Um projeto de 100 anos pode sair do papel
O projeto da ligação imersa, chamado oficialmente “Túnel Imerso Santos-Guarujá”, prevê investimentos de R$ 5,96 bilhões, com aportes públicos de R$ 2,7 bilhões dos governos estadual e federal, além da participação da iniciativa privada, por meio de parceria público-privada (PPP). É o maior projeto do Programa de Aceleração do Crescimento (PAC), com consulta pública prevista para março. A previsão é que o leilão ocorra no segundo semestre deste ano. A inauguração está prevista para 2028.
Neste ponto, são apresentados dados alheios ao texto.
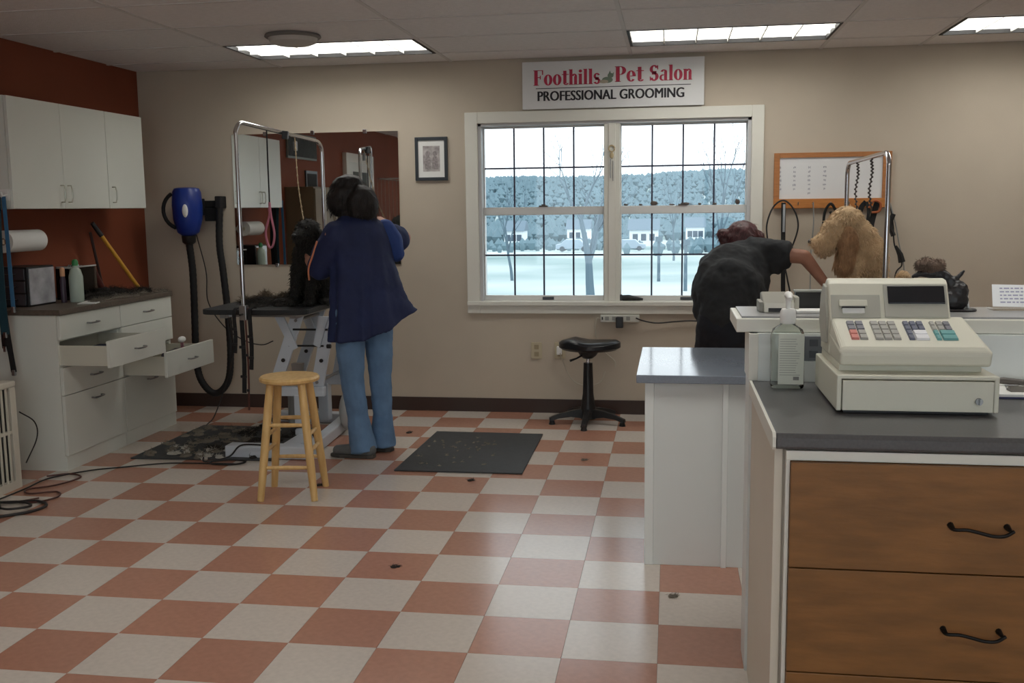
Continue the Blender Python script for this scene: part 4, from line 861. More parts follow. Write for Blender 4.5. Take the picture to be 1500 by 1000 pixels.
# foot pedal
fp = thing('foot_pedal', 'black foot pedal with pale cable left of the grooming table stand', 'pedal', (-1.86, 1.98, 0.01))
G().tube([(-2.00, 1.90, 0.03), (-1.99, 2.0, 0.05), (-1.93, 2.06, 0.055), (-1.84, 2.06, 0.05)], 0.014, 8).build('bar', black_p, fp, smooth=True)
G().box((-1.86, 2.04, 0.012), (-1.76, 2.14, 0.06)).build('switch_box', black_p, fp, bevel=0.006); G().tube([(-1.97, 1.99, 0.04), (-1.92, 1.93, 0.02), (-1.86, 1.88, 0.014)], 0.006, 6).build('cable', paper, fp)
hb = thing('hand_control', 'black hand control hooked on a white bracket behind the wooden stool', 'control', (-1.72, 1.62, 0.3))
G().box((-1.745, 1.60, 0.30), (-1.70, 1.63, 0.40), rot=(0, -0.3, 0)).build('bracket', paper, hb, bevel=0.003); G().box((-1.765, 1.57, 0.335), (-1.715, 1.598, 0.385), rot=(0, 0.5, 0)).build('control', black_p, hb, bevel=0.006)
cord('black cord tangled around the front rail of the grooming table', [(-1.60, 1.10, 0.09), (-1.70, 1.13, 0.095), (-1.80, 1.12, 0.09), (-1.86, 1.10, 0.03), (-1.95, 1.05, 0.008), (-1.90, 1.0, 0.008), (-1.78, 1.02, 0.008), (-1.76, 1.09, 0.008), (-1.86, 1.09, 0.012), (-1.98, 1.04, 0.012), (-2.02, 1.10, 0.02)], 0.005)
cord('dark wire bunched on the floor inside the table stand', [(-1.62, 1.50, 0.10), (-1.58, 1.45, 0.13), (-1.52, 1.47, 0.12), (-1.50, 1.52, 0.05), (-1.56, 1.55, 0.012), (-1.64, 1.5, 0.012), (-1.68, 1.42, 0.012)], 0.006)
def groom_arm(label, pts, r, zbase, clampat):
    t = thing('overhead_pole', label, 'grooming arm', clampat, 'chrome overhead grooming arms')
    G().tube(pts, r, 12).build('pole', chrome, t, smooth=True)
    for k, p in enumerate((pts[0], pts[-1])):
        p = Vector(p); G().box(p+Vector((-0.022, -0.022, zbase-0.055-p.z)), p+Vector((0.022, 0.022, zbase+0.03-p.z))).build('clamp', steel, t, bevel=0.004)
        G().tube([p+Vector((0, -0.02, zbase-0.02-p.z)), p+Vector((0, -0.06, zbase-0.02-p.z))], 0.006, 8).build('clamp_screw', black_p, t)
    return t
def arch(a, b, z0, za, zb, rad=0.07, n=6):
    A, B = Vector((a[0], a[1], 0)), Vector((b[0], b[1], 0)); d = (B-A).normalized(); o = [Vector((A.x, A.y, z0))]
    for k in range(n+1):
        t = PI/2*k/n; o.append(A+d*rad*(1-math.cos(t))+Vector((0, 0, za-rad+rad*math.sin(t))))
    for k in range(n+1):
        t = PI/2*k/n; o.append(B-d*rad*(1-math.sin(t))+Vector((0, 0, zb-rad+rad*math.cos(t))))
    o.append(Vector((B.x, B.y, z0))); return o
groom_arm('chrome overhead arm over the left grooming table in front of the mirror', arch((-1.83, 1.325), (-1.640, 2.245), 0.80, 1.935, 1.875), 0.0125, 0.85, (-1.83, 1.33, 0.8))
ln = thing('grooming_loop', 'pink noose loop hanging on a dark cord from the left chrome arm', 'grooming loop', (-1.765, 1.62, 1.2), 'loops hung from the left chrome arm')
G().tube([(-1.767, 1.63, 1.915), (-1.768, 1.63, 1.70), (-1.768, 1.63, 1.47)], 0.0045, 7).build('cord', black_m, ln)
G().tube(spline([(-1.768, 1.63, 1.48), (-1.772, 1.63, 1.40), (-1.800, 1.63, 1.30), (-1.785, 1.63, 1.215), (-1.760, 1.63, 1.215), (-1.745, 1.63, 1.29), (-1.762, 1.63, 1.40), (-1.768, 1.63, 1.48)]), 0.007, 7).build('loop', mat('noose_pink', srgb(196, 120, 140), 0.6), ln, smooth=True)
G().ell((-1.768, 1.625, 1.435), (0.010, 0.008, 0.02)).build('slide_clip', MATS['noose_pink'], ln, smooth=True)
ln2 = thing('grooming_loop', 'beaded tan loop running from the left chrome arm down to the black dog', 'grooming loop', (-1.62, 1.8, 1.3), 'loops hung from the left chrome arm')
g = G()
P = spline([(-1.705, 1.93, 1.885), (-1.69, 1.90, 1.78), (-1.665, 1.85, 1.60), (-1.63, 1.80, 1.45), (-1.59, 1.74, 1.32)], 8)
g.tube(P, 0.003, 6)
for p in P[::2]: g.ell(p, (0.006, 0.006, 0.008), n=6, m=5)
g.build('chain', mat('bead_tan', srgb(176, 156, 126), 0.4, metal=0.4), ln2, smooth=True)
G().box((-1.735, 1.78, 1.865), (-1.70, 1.83, 1.915), rot=(0, 0.1, 0.2)).build('arm_clip', black_p, bevel=0.004, cat='clip', label='black clip fastened on the top bar of the left chrome arm')
G().box((-1.715, 1.925, 1.80), (-1.69, 1.94, 1.86)).build('snap_hook', steel, bevel=0.005, cat='snap hook', label='steel snap hook under the top bar of the left chrome arm')
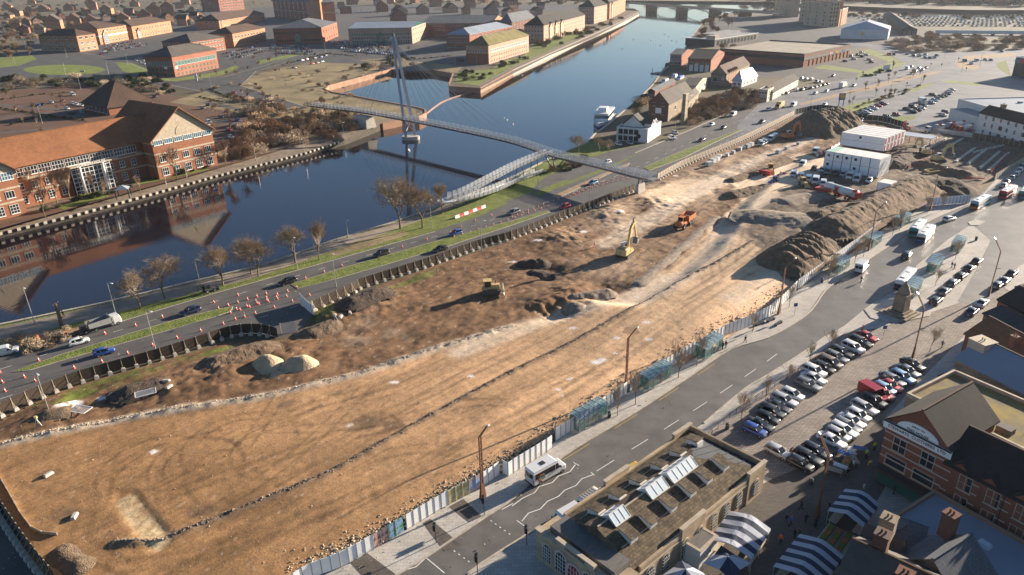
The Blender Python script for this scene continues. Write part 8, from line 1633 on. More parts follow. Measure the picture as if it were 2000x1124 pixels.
def gazebo(label,c,s_=3.2,a=.5):
 t=thing('gazebo',label,'gazebo',c,a); w=MB(); n_=MB(); h=s_/2
 for k in range(4):a0=math.pi/4+k*math.pi/2; p,q=(h*1.41*math.cos(a0),h*1.41*math.sin(a0),2.2),(h*1.41*math.cos(a0+math.pi/2),h*1.41*math.sin(a0+math.pi/2),2.2); mm=((p[0]+q[0])/2*.85,(p[1]+q[1])/2*.85,2.35); (w if k%2 else n_).add([p,mm,(0,0,3.3)],[(0,1,2)]); (n_ if k%2 else w).add([mm,q,(0,0,3.3)],[(0,1,2)])
 o=w.build('canopy','stripe_white',t); n_.build('navy_panels','stripe_navy',o); m=MB()
 for x in(-h,h):
  for y in(-h,h):m.tube((x,y,0),(x,y,2.2),.035,n=6)
 m.build('pole','galvanised',t)
gazebo('navy and white square gazebo in front of the hall doors',P(1420,1100,2.2).xy.to_3d(),4.2,.75); gazebo('navy and white gazebo at the bottom edge by the hall',P(1338,1125,2.2).xy.to_3d(),4.0,.75)
b=roofb('small white kiosk with a brown felt roof between hall and gazebo',(1368,1080),(1357,1062),(1402,1048),2.8,'render_white','flat',.15,'roof_felt',name='kiosk'); b.windows('R',1,1,1.0,.8,1.2)
# ================================================================ vehicles
CT={'w':'white','s':'silver','g':'grey','k':'black','b':'blue','r':'red','n':'navy','z':'bronze','t':'teal','p':'paleblue','o':'orange','y':'yellow'}
KT={'h':'hatchback','a':'saloon','e':'estate','o':'off-roader','m':'people carrier','v':'panel van','l':'small van','B':'minibus'}
def nmc(c):return{'paleblue':'pale blue','bronze':'bronze'}.get(CT[c],CT[c])
def rowcars(txt,place,grp,dirv=None,name='parked_car',z=0.0,fr='from the left'):
 """each entry: x,y,colour+kind; heading is a vector in photo pixels"""
 for i,e in enumerate(txt.split()):
  x,y,ck=e.split(','); x=float(x); y=float(y); c,k=ck[0],ck[1]; d=dirv
  zz=G(x,y).z if z is None else z
  car(KT[k],CT[c],x,y,(x+d[0],y+d[1]),f'{nmc(c)} {KT[k]} {place}, {ordw(i)} {fr}',grp,zz,name=name)
rowcars('1473,846,bh 1484,835,ka 1499,822,kh 1507,811,ko 1518,800,ka 1531,787,se 1547,776,wh 1577,757,ge 1588,744,wa 1589,731,wo 1609,724,kh 1621,714,zm 1632,703,ge 1642,693,ke 1665,685,wo 1680,673,ke 1691,662,ra','in the angled bays beside the street','cars in the angled bays beside the street',(30,13))
rowcars('1623,866,wa 1636,855,sh 1646,846,we 1653,838,ge 1662,828,wa 1676,817,wh 1687,802,se 1706,790,ko 1724,776,rh 1727,765,ph 1737,758,ra 1742,748,ge 1762,742,pe 1771,730,ga 1781,717,ka','in the middle bays of the square','cars in the middle bays of the square',(30,15))
rowcars('1518,888,sh 1562,912,kh 1577,899,ke 1593,888,ke','near the stalls','cars parked near the market stalls',(32,16))
rowcars('1827,592,ke 1843,573,ga 1860,556,ge 1876,543,ke 1892,528,ka 1907,514,ka','in the taxi rank on the island','taxis in the rank on the island',(14,-12))
rowcars('1897,613,na 1917,596,wa 1947,561,gh 1961,552,sa 1975,538,ka','parked along the right hand shops','cars along the right hand shops',(14,-13))
rowcars('1960,365,sh 1966,358,kh 1976,350,sa 1985,343,wh 1992,335,wh 1997,327,gh','beside the cream hoarding','cars beside the cream hoarding',(9,-9))
car('minibus','white',1066,930,(1104,909),'white minibus with a rainbow swirl on its side and a roof hatch, on the street')
sw=bpy.data.objects['minibus']
for k,c_ in enumerate(('paint_red','paint_yellow','paint_teal','paint_navy')):
 m=MB(); n=8; q=[((-1.5+k*.22)+(.75-k*.12)*math.cos(math.pi*(.45+1.0*j/n)),1.15+(.62-k*.12)*math.sin(math.pi*(.35+1.0*j/n)))for j in range(n+1)]
 for j in range(n):m.bar((q[j][0],-1.012,q[j][1]),(q[j+1][0],-1.012,q[j+1][1]),.02,.14)
 m.build('swirl',c_,sw)
sw.scale=(1.08,)*3; m=MB(); m.box(-1.0,-.35,2.55,-.3,.35,2.62); m.build('roof_hatch','black_trim',sw)
car('panel van','white',1160,985,(1215,945),'white van with a ladder rack parked beside the market hall'); m=MB(); vv=bpy.data.objects['panel_van']
for k in range(7):m.bar((-2.2+k*.5,-.8,2.35),(-2.2+k*.5,.8,2.35),.07,.06)
m.bar((-2.4,-.8,2.3),(1.0,-.8,2.3),.06,.1); m.bar((-2.4,.8,2.3),(1.0,.8,2.3),.06,.1); m.build('ladder_rack','trim_stone',vv)
car('panel van','white',1104,1024,(1060,1050),'plain white van nearest the corner of the market hall'); car('small van','yellow',1243,928,(1290,900),'yellow topped open truck half hidden behind the market hall')
car('panel van','red',1704,776,(1728,790),'red parcels van with an orange roof in the middle bays'); car('minibus','white',1682,528,(1697,512),'white minibus pulling along the upper bus stops')
car('off-roader','black',1770,503,(1782,490),'lone dark car driving up the middle of the street'); car('estate','white',1853,431,(1870,425),'white patrol car with yellow sides at the junction')
# buses
BUSES=[(1766,556,(1790,528),'white','black','white bus standing beside the nearest island shelter'),(1806,466,(1826,445),'white','blue','white bus with a blue tail overtaking the teal bus'),(1790,454,(1810,430),'teal','teal','teal bus at the far shelter stop'),(1913,403,(1936,390),'paleblue','orange','pale bus with an orange and blue tail turning at the junction'),(1966,383,(1988,368),'red','red','dark red bus with a white roof at the upper junction'),(2000,383,(2018,360),'teal','teal','teal bus cut by the right edge')]
for x,y,q,c1,c2,lb in BUSES:BUS.put(lb,'bus',P(x,y),hdg((x,y),q),'buses on the high street',{'body':PAINT[c1],'tail_panel':PAINT[c2]},.92)
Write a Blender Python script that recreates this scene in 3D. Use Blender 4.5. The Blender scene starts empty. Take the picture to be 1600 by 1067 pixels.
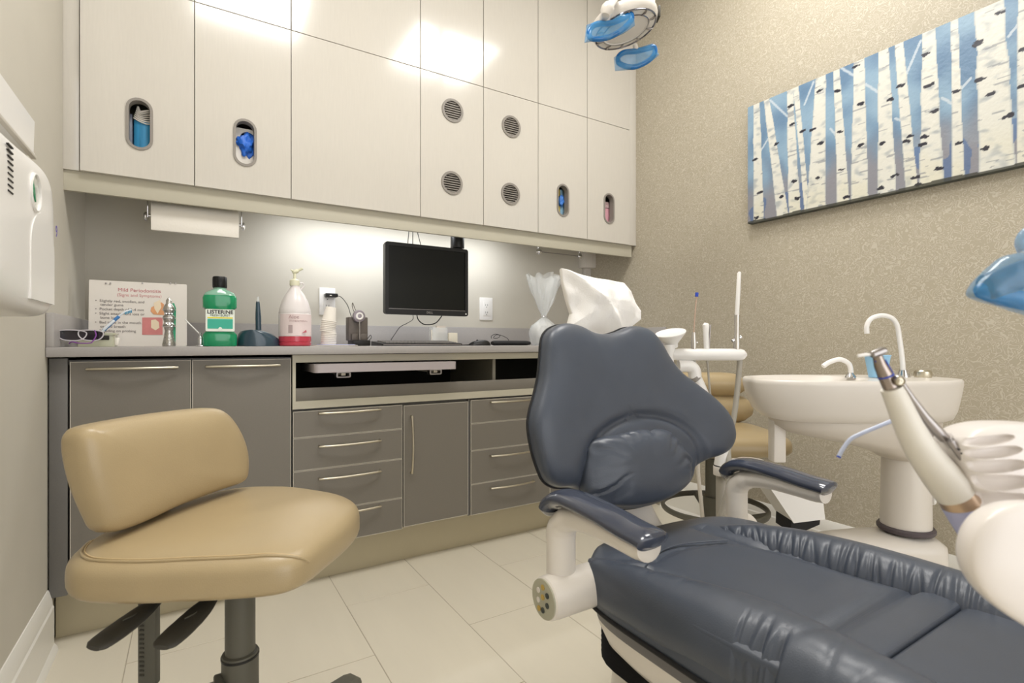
import bpy, bmesh, math, random
from mathutils import Vector, Matrix, noise
from mathutils.geometry import tessellate_polygon
random.seed(7)
PI = math.pi
S = bpy.context.scene
COL = S.collection

# ------------------------------------------------------------------ camera, light, exposure
H = 0.92
YAW = math.radians(31.7)
FPX = 809.0
FW = Vector((math.sin(YAW), math.cos(YAW), 0)); RT = Vector((math.cos(YAW), -math.sin(YAW), 0))
cam = bpy.data.cameras.new('camera'); co = bpy.data.objects.new('camera', cam); COL.objects.link(co)
co.location = (0, 0, H); co.rotation_euler = (PI/2, 0, -YAW)
cam.sensor_width = 36; cam.lens = FPX/1600*36; cam.shift_y = 2.5/1600; cam.clip_start = 0.02
cam.dof.use_dof = True; cam.dof.focus_distance = 1.7; cam.dof.aperture_fstop = 6.3
S.camera = co
S.view_settings.view_transform = 'Standard'; S.view_settings.look = 'None'
S.view_settings.gamma = 1; S.view_settings.use_curve_mapping = False
S.view_settings.exposure = 0.02
w = bpy.data.worlds.new('world'); S.world = w; w.use_nodes = True
w.node_tree.nodes['Background'].inputs[0].default_value = (1, .99, .985, 1)
w.node_tree.nodes['Background'].inputs[1].default_value = 2.5

XL, XR, YB, YF, ZC = -0.367, 2.26, 2.68, -1.7, 3.0

def area(name, loc, rot, sx, sy, power, col=(1, .99, .975)):
    l = bpy.data.lights.new(name, 'AREA'); l.shape = 'RECTANGLE'; l.size = sx; l.size_y = sy
    l.energy = power; l.color = col
    o = bpy.data.objects.new(name, l); COL.objects.link(o); o.location = loc; o.rotation_euler = rot
    return o
PANELS = [(1.53, 1.07), (0.3, 1.0)]
for i, (x, y) in enumerate(PANELS):
    area('panel_light', (x, y, ZC-0.035), (0, 0, 0), 0.6, 0.6, 16)
area('under_cabinet_light', (0.95, 2.47, 1.508), (math.radians(20), 0, 0), 1.15, 0.02, 5.2, (.93, .96, 1))

# ------------------------------------------------------------------ pixel to world
def ray(px, py):
    return FW + RT*((px-800)/FPX) + Vector((0, 0, -(py-536)/FPX))
def W(px, py, t): return Vector((0, 0, H)) + ray(px, py)*t
def onX(px, py, X): r = ray(px, py); return Vector((0, 0, H)) + r*(X/r.x)
def onY(px, py, Y): r = ray(px, py); return Vector((0, 0, H)) + r*(Y/r.y)
def onZ(px, py, Z): r = ray(px, py); return Vector((0, 0, H)) + r*((Z-H)/r.z)
def hit(px, py, p0, n):
    r = ray(px, py); n = Vector(n); return Vector((0, 0, H)) + r*((Vector(p0)-Vector((0, 0, H))).dot(n)/r.dot(n))
def XY(px, Y): return onY(px, 536, Y).x

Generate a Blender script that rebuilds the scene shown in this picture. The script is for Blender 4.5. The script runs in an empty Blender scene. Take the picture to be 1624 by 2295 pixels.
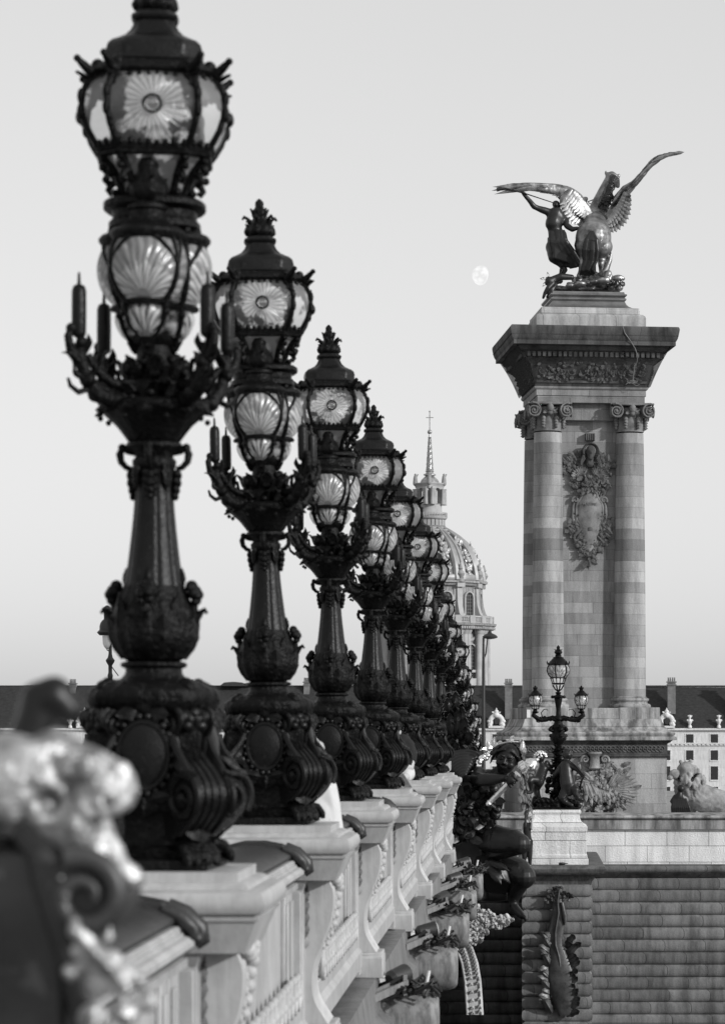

A construção do túnel foi motivo de disputas nos bastidores. O plano do governo federal era construir o túnel por meio de uma PPP (parceria público-privada) sem apoio da gestão paulista. Depois de várias reuniões, a gestão de Lula recuou e firmou a parceria com o governo Tarcísio.
Na saída da cerimônia, perguntado sobre a posição contrária a privatizações do governo Lula, Tarcísio disse que há divergências em relação à visão do Palácio dos Bandeirantes, mas que se busca pontos em comum nas agendas. “A busca por capital privado traz investimentos”, afirmou.
O principal objetivo do túnel é melhorar o fluxo de pedestres, cargas e automóveis que transitam entre as duas maiores cidades do litoral, com reflexos em pelo menos nove municípios da Baixada Santista. A expectativa é de 80 mil pessoas usem a passagem diariamente.
Um dos principais benefícios da obra é a redução do tempo na viagem entre as duas cidades. Interligando os bairros Macuco, em Santos, e Vicente de Carvalho, Guarujá, o túnel terá 860 metros de extensão, dos quais 761 serão imersos, embaixo do canal do Porto de Santos. A travessia deve ser feita em menos de dois minutos. Trata-se de um ganho considerável em relação aos 43 quilômetros de estrada que separam as duas cidades.
Hoje, outra opção dos motoristas é usar uma balsa, que opera de 15 em 15 minutos, com capacidade para 872 veículos por hora. Mas ela depende da movimentação do próprio porto de Santos. O serviço é interrompido quando os navios circulam – são 35 por dia. A média de espera é de 20 a 60 minutos.